NMR is also written as MRILog (magnetic resonance imaging log), MRIL (Magnetic Resonance Imaging Log, Halliburton tool name), or CMR (Combinable Magnetic Resonance, Schlumberger tool name). Related terms include T2 relaxation, T1 relaxation, free fluid index, bound fluid volume, NMR porosity, NMR permeability, CPMG pulse sequence, T2 cutoff, and pore size distribution. The distinction between NMR logging (using downhole NMR tools to measure in-situ formation properties) and laboratory NMR core analysis (using bench-top NMR spectrometers to measure extracted core samples at controlled conditions) is important: downhole NMR operates in a gradient field with shallow investigation and limited resolution, while laboratory NMR provides higher resolution T2 distributions at controlled temperature, pressure, and saturation conditions that enable direct calibration of formation-specific T2 cutoffs and surface relaxivity.
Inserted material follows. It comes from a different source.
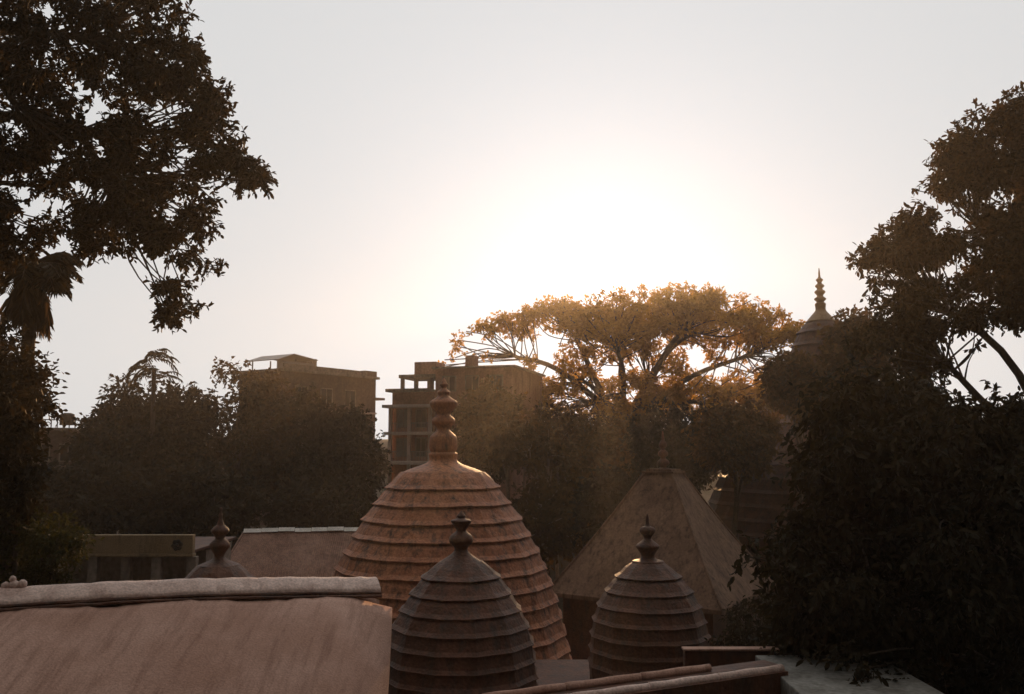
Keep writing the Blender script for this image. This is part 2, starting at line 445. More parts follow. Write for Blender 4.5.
# ------------------------------------------------------------------ ground
def make_ground():
    bm = BM()
    xs = sorted(set([-2500, -900, -400, -200, -120] + list(range(-90, 91, 5)) + [120, 200, 400, 900, 2500]))
    ys = sorted(set([-600, -200, -80, -40, -20] + list(range(0, 121, 4)) + [150, 200, 300, 500, 900, 1600, 3500]))
    g = [[bm.verts.new((x, y, ground_z(x, y))) for x in xs] for y in ys]
    for j in range(len(ys) - 1):
        for i in range(len(xs) - 1):
            bm.faces.new((g[j][i], g[j][i + 1], g[j + 1][i + 1], g[j + 1][i]))
    o = obj('ground', bm, M['soil'], smooth=True)
    o['kind'] = 'structure'
make_ground()

# haze: one closed box of thin even air round the whole place
def make_haze():
    bm = BM(); add_box(bm, (-130, -25, -1.6), (130, 113, 30))
    m = bpy.data.materials.new('haze'); m.use_nodes = True
    t = m.node_tree; t.nodes.clear()
    o = t.nodes.new('ShaderNodeOutputMaterial'); v = t.nodes.new('ShaderNodeVolumePrincipled')
    v.inputs['Color'].default_value = (0.92, 0.84, 0.76, 1)
    v.inputs['Density'].default_value = HAZE_DENSITY
    v.inputs['Anisotropy'].default_value = HAZE_G
    t.links.new(v.outputs[0], o.inputs['Volume'])
    h = obj('haze', bm, m); h['kind'] = 'stuff'
if HAZE_DENSITY > 0: make_haze()

# ------------------------------------------------------------------ domes
def tier_profile(prof, D, cy0, tiers, lip):
    """saw-toothed profile: each tier slopes out, ends in a lip and steps back in; prof = (row, radius) in photo pixels"""
    s = D / FOC
    ys = [p[0] for p in prof]; rr = [p[1] for p in prof]
    def R(y): return float(np.interp(y, ys, rr)) * s
    def Z(y): return at(512, y, D).z
    out_ = []
    y0, y1 = ys[0], ys[-1]
    for i in range(tiers):
        a = y0 + (y1 - y0) * i / tiers; b = y0 + (y1 - y0) * (i + 1) / tiers
        h = Z(a) - Z(b)
        ra, rb = R(a), R(b)
        out_ += [(ra, Z(a)), (ra + (rb - ra) * 0.42, Z(a) - h * 0.33), (ra + (rb - ra) * 0.80, Z(a) - h * 0.70), (rb + lip * 0.75, Z(a) - h * 0.90), (rb + lip, Z(a) - h * 0.925), (rb + lip, Z(a) - h * 0.975), (rb + lip * 0.15, Z(a) - h * 0.985)]
    return out_

def finial_mesh(prof, cx, cyy, D, n=20):
    s = D / FOC
    p = spline([(r * s, at(512, y, D).z) for y, r in prof], 5)
    p = [(max(0.004, r), z) for r, z in p]
    bm = BM(); add_lathe(bm, p, (cx, cyy), n)
    return bm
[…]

Tip: When running NMR logs in wells with oil-based mud (OBM), remember that OBM filtrate in the invaded zone contains hydrogen and will appear in the NMR signal — the filtrate T2 typically overlaps with light oil or condensate T2 ranges, creating a potential false positive for oil in the shallow NMR investigation volume. Compare NMR fluid typing results with resistivity-based water saturation from a deeper-reading induction or laterolog tool: if the NMR suggests moveable oil but the deep resistivity shows water saturation consistent with water-bearing rock, OBM filtrate contamination is a likely explanation. Some NMR interpretation software includes an OBM filtrate T2 correction using the known filtrate composition and T2 response, but these corrections require accurate filtrate composition data that may not be available for all OBM systems used in the well program.